In this blog, I’ve often focused on the use of media players and cell phones to improve the teaching of teachers and to
improve the learning of students. Admitting, my focus has always been on the use of these devices in a western, mainly North American school setting. However, the use of mobile devices to improve learning is beginning to spread to poor and remote areas of the world as well. The power of media players in to bringing information to poor and remote areas of the world is that little or no technological infrastructure needs to be in place and portable media players are relatively cheap. The One Media Player per Teacher (OMPT) project aims to provide teachers who teach the children of the world’s one billion poorest with media players containing information, PD, training materials and lessons in an attempt to lift poor countries out of poverty through high quality primary education.
As it states on the project’s website:
“The information age has not arrived on a global scale. The Internet revolution has yet to reach billions of the world’s poor. Most of these lack access to computers and live far away from the Internet. Many are illiterate and cannot understand even a simple Web page.
Yet, there is hope for the poor.
The information revolution can indeed reach the barely reachable. It can change their lives. For those trapped in poverty, the most valuable data on the Internet may not be Web pages, but rather sounds and images, because audio-visual files can educate even the illiterate.”

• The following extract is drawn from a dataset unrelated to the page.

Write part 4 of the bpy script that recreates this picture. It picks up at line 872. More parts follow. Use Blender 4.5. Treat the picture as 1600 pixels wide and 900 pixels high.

Using media players for learning is not a unique idea. After all, that is the central theme of this blog and those of many other educators. However, there is a certain sense of moral imperative in taking the portable media players, filling them with audio and video podcasts, training material and other learning resources and providing them to teachers in poor countries with the aim of improving teaching practices and bring some of the masses of information found on the WWW to the remotest areas of the world. To me, this once again demonstrates the power technology has to connect human beings and to improve the lives even of those who are physically removed from technological infrastructure and are too poor to purchase technology for themselves.